• WORK TO DO: Restate each of the lines given below, word for word.

_ _ _

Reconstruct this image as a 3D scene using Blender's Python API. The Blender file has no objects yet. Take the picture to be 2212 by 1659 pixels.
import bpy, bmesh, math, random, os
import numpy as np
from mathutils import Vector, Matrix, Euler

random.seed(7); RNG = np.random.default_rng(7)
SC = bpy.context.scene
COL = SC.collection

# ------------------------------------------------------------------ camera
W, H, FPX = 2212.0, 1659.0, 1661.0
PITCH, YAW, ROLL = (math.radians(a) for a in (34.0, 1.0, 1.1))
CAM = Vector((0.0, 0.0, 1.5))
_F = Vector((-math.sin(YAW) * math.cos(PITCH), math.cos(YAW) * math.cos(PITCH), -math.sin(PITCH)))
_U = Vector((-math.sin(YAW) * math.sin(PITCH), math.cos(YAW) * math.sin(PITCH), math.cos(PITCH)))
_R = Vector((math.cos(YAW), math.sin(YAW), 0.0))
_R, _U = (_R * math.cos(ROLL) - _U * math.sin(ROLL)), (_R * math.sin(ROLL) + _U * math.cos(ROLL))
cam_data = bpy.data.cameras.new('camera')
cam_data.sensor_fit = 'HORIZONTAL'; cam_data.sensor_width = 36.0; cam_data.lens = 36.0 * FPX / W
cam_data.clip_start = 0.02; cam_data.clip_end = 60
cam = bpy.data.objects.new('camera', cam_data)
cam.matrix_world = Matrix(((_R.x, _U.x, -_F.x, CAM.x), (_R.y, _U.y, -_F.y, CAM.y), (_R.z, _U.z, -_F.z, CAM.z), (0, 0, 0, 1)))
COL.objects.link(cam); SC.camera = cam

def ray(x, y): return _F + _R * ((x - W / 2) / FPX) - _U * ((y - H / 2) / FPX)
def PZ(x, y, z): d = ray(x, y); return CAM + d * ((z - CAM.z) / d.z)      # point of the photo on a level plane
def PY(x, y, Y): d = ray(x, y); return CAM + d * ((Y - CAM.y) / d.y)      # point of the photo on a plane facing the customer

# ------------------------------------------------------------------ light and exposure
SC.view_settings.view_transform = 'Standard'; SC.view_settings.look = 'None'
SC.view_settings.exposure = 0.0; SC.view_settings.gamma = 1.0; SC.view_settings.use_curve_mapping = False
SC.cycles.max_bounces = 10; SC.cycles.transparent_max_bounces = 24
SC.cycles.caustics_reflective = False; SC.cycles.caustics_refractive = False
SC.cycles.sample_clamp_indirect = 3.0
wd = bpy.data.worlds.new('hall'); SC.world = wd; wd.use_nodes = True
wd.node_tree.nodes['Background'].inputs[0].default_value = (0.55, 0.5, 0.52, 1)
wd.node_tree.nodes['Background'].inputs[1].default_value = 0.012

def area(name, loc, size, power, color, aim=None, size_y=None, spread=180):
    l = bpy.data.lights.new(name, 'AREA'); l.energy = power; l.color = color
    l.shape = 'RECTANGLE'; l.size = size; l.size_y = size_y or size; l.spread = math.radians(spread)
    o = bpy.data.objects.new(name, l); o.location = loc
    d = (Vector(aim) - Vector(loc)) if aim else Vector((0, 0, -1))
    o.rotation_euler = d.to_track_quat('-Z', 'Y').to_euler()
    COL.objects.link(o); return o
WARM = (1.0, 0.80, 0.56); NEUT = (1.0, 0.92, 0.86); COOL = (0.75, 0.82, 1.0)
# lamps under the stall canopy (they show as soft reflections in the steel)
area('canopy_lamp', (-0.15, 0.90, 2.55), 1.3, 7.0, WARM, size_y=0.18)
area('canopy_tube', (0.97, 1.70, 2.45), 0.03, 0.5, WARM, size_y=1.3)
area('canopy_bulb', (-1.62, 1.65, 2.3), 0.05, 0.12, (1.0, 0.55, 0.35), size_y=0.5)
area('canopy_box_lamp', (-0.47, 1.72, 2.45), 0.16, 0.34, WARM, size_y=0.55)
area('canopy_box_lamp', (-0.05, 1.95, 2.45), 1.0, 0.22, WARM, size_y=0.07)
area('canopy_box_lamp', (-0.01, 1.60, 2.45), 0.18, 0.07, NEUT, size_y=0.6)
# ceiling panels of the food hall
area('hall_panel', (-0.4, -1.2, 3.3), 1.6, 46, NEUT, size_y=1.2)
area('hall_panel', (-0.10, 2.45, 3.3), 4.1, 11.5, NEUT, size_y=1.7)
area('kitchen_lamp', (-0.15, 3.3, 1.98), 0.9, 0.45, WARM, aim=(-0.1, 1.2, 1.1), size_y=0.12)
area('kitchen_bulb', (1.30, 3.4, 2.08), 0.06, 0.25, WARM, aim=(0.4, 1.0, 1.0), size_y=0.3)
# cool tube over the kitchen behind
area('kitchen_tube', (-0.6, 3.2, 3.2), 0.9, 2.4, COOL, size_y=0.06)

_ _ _

• RESULT OF THIS TASK:
Reconstruct this image as a 3D scene using Blender's Python API. The Blender file has no objects yet. Take the picture to be 2212 by 1659 pixels.
import bpy, bmesh, math, random, os
import numpy as np
from mathutils import Vector, Matrix, Euler

random.seed(7); RNG = np.random.default_rng(7)
SC = bpy.context.scene
COL = SC.collection

# ------------------------------------------------------------------ camera
W, H, FPX = 2212.0, 1659.0, 1661.0
PITCH, YAW, ROLL = (math.radians(a) for a in (34.0, 1.0, 1.1))
CAM = Vector((0.0, 0.0, 1.5))
_F = Vector((-math.sin(YAW) * math.cos(PITCH), math.cos(YAW) * math.cos(PITCH), -math.sin(PITCH)))
_U = Vector((-math.sin(YAW) * math.sin(PITCH), math.cos(YAW) * math.sin(PITCH), math.cos(PITCH)))
_R = Vector((math.cos(YAW), math.sin(YAW), 0.0))
_R, _U = (_R * math.cos(ROLL) - _U * math.sin(ROLL)), (_R * math.sin(ROLL) + _U * math.cos(ROLL))
cam_data = bpy.data.cameras.new('camera')
cam_data.sensor_fit = 'HORIZONTAL'; cam_data.sensor_width = 36.0; cam_data.lens = 36.0 * FPX / W
cam_data.clip_start = 0.02; cam_data.clip_end = 60
cam = bpy.data.objects.new('camera', cam_data)
cam.matrix_world = Matrix(((_R.x, _U.x, -_F.x, CAM.x), (_R.y, _U.y, -_F.y, CAM.y), (_R.z, _U.z, -_F.z, CAM.z), (0, 0, 0, 1)))
COL.objects.link(cam); SC.camera = cam

def ray(x, y): return _F + _R * ((x - W / 2) / FPX) - _U * ((y - H / 2) / FPX)
def PZ(x, y, z): d = ray(x, y); return CAM + d * ((z - CAM.z) / d.z)      # point of the photo on a level plane
def PY(x, y, Y): d = ray(x, y); return CAM + d * ((Y - CAM.y) / d.y)      # point of the photo on a plane facing the customer

# ------------------------------------------------------------------ light and exposure
SC.view_settings.view_transform = 'Standard'; SC.view_settings.look = 'None'
SC.view_settings.exposure = 0.0; SC.view_settings.gamma = 1.0; SC.view_settings.use_curve_mapping = False
SC.cycles.max_bounces = 10; SC.cycles.transparent_max_bounces = 24
SC.cycles.caustics_reflective = False; SC.cycles.caustics_refractive = False
SC.cycles.sample_clamp_indirect = 3.0
wd = bpy.data.worlds.new('hall'); SC.world = wd; wd.use_nodes = True
wd.node_tree.nodes['Background'].inputs[0].default_value = (0.55, 0.5, 0.52, 1)
wd.node_tree.nodes['Background'].inputs[1].default_value = 0.012

def area(name, loc, size, power, color, aim=None, size_y=None, spread=180):
    l = bpy.data.lights.new(name, 'AREA'); l.energy = power; l.color = color
    l.shape = 'RECTANGLE'; l.size = size; l.size_y = size_y or size; l.spread = math.radians(spread)
    o = bpy.data.objects.new(name, l); o.location = loc
    d = (Vector(aim) - Vector(loc)) if aim else Vector((0, 0, -1))
    o.rotation_euler = d.to_track_quat('-Z', 'Y').to_euler()
    COL.objects.link(o); return o
WARM = (1.0, 0.80, 0.56); NEUT = (1.0, 0.92, 0.86); COOL = (0.75, 0.82, 1.0)
# lamps under the stall canopy (they show as soft reflections in the steel)
area('canopy_lamp', (-0.15, 0.90, 2.55), 1.3, 7.0, WARM, size_y=0.18)
area('canopy_tube', (0.97, 1.70, 2.45), 0.03, 0.5, WARM, size_y=1.3)
area('canopy_bulb', (-1.62, 1.65, 2.3), 0.05, 0.12, (1.0, 0.55, 0.35), size_y=0.5)
area('canopy_box_lamp', (-0.47, 1.72, 2.45), 0.16, 0.34, WARM, size_y=0.55)
area('canopy_box_lamp', (-0.05, 1.95, 2.45), 1.0, 0.22, WARM, size_y=0.07)
area('canopy_box_lamp', (-0.01, 1.60, 2.45), 0.18, 0.07, NEUT, size_y=0.6)
# ceiling panels of the food hall
area('hall_panel', (-0.4, -1.2, 3.3), 1.6, 46, NEUT, size_y=1.2)
area('hall_panel', (-0.10, 2.45, 3.3), 4.1, 11.5, NEUT, size_y=1.7)
area('kitchen_lamp', (-0.15, 3.3, 1.98), 0.9, 0.45, WARM, aim=(-0.1, 1.2, 1.1), size_y=0.12)
area('kitchen_bulb', (1.30, 3.4, 2.08), 0.06, 0.25, WARM, aim=(0.4, 1.0, 1.0), size_y=0.3)
# cool tube over the kitchen behind
area('kitchen_tube', (-0.6, 3.2, 3.2), 0.9, 2.4, COOL, size_y=0.06)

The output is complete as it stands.